Como siempre, para no faltar a su mala costumbre, empezó
a moverse de aquí para allá y al cabo de un rato.
—Tiene
güevos la cosa… ha sio vení yo y dejá de picá…
—Es que pa pescá a boya hay que está solo, no
hacé ruido y evitá los movimientos bruscos pa que no se amedrenten los peces.
—¡Ja, ja,
ja,…!, que cosas tienes… ¡Ja, ja, ja,…!..., no sabía yo que los peces son tan
listos… ¡Ja, ja, ja,…!
En fin, creo que el tiempo, como siempre, ha dejado
claro quién tenía razón, que se puede estar pescando en una orilla y pensar que
lo estas haciendo desde la otra; ya que, los peces no son tontos y, además
saben que, cuando voy al río les echo de comer, me divierto pillándoles y devolviéndolos al agua lo antes posible para evitar cualquier tipo de sufrimiento
innecesario.
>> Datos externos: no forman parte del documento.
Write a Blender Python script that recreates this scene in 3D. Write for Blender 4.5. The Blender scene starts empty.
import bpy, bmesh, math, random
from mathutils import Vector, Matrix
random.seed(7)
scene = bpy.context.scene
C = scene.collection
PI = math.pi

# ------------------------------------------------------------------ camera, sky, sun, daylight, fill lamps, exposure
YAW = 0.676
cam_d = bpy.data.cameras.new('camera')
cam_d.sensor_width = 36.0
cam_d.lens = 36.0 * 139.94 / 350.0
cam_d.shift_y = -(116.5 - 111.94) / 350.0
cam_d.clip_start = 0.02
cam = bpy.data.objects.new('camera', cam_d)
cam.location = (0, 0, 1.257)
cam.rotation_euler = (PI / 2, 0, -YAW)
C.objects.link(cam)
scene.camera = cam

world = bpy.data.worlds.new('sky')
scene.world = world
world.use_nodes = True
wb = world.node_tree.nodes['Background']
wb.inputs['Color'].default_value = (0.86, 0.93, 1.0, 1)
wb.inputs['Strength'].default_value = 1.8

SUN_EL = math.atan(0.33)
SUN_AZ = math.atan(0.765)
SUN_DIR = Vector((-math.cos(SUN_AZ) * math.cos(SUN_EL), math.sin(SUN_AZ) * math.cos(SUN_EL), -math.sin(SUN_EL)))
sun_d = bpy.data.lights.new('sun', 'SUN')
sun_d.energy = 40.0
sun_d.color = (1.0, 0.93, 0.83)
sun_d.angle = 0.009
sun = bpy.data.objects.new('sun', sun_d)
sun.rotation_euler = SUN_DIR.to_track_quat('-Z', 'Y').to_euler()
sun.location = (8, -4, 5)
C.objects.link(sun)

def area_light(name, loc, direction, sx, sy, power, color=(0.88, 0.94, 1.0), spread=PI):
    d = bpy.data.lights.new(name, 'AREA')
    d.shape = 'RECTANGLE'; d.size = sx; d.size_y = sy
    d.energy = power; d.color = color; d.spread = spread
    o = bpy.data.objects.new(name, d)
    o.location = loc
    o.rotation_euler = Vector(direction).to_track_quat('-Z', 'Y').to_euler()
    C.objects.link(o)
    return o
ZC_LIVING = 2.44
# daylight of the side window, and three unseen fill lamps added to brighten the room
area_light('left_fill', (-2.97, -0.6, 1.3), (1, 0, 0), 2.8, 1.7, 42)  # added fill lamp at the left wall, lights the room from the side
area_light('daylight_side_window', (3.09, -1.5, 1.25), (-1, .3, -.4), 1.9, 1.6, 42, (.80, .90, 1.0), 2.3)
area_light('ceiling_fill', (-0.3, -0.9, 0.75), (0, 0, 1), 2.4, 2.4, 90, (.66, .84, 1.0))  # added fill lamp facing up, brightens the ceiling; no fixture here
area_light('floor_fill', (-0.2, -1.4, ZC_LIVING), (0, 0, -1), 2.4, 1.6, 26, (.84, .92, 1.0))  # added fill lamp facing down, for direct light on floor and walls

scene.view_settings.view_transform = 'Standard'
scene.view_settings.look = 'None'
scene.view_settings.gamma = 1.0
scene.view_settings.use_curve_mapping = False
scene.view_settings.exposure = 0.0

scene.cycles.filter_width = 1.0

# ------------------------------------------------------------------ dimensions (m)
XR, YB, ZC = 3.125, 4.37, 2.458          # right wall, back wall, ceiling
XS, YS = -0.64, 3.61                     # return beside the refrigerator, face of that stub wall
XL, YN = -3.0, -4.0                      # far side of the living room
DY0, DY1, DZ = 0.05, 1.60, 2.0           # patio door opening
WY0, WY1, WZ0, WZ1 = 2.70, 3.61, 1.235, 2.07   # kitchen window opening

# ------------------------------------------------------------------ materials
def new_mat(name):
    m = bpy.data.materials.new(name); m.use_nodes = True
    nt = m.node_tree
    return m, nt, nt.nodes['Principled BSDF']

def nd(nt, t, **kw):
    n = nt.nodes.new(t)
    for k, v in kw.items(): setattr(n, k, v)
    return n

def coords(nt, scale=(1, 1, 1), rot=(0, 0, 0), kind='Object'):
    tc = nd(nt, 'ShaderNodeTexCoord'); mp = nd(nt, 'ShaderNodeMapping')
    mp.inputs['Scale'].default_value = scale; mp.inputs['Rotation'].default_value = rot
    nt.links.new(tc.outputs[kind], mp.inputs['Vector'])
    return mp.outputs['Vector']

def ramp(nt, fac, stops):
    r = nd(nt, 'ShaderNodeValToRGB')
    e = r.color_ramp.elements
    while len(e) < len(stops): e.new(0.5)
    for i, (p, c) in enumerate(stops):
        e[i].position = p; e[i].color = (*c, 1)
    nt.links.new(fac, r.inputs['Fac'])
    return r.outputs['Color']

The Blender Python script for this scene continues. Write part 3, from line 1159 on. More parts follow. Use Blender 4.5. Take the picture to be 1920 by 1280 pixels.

Y, cuando me voy, además de echarles el resto de comida que llevo
para capturarles, procuro dejar la orilla limpia de restos: con el fin de que se
mantenga en condiciones para que podamos disfrutar pescando sin necesidad no
acabar con los peces ni con el entorno; ya que entiendo es una forma de evitar
que desaparezcan las especies y el hábitat.
Nota:
*La masilla es pan reblandecido con agua que, tras
ser oprimido para sacar el exceso de agua y amasado, la homogeneizada mezcla es muy similar a la de cualquier
masa para hornear; pero después de conseguir que esta adquiera una textura capaz
de resistir durante un tiempo bajo el agua y a la vez tan flexible como para
que la puedan aplastar los peces al apretar el hocico y puedan ser capturados
con un certero y suave tirón por parte del pescador.
*La veterana caña lleva conmigo desde que me licencié
del servicio militar, hace ya casi 27 años y, a pesar de que tengo varias más, la
sigo utilizando porque es la que mejores momentos me ha hecho pasar junto a la
orilla de los muchos ríos que he visitado.
*Pescar a fondo, consiste en plomear la línea en la
línea, es decir, poner un determinado peso para fijar el cebo al lecho del río y/o
para lanzar lejos de la orilla: este método es muy utilizado por personas poco
expertas o que dejan que los peces se claven el anzuelo solos, sin más arte que
el de la paciencia que hay que tener para estar esperando a que se den las
circunstancias apropiadas que garanticen la clavada.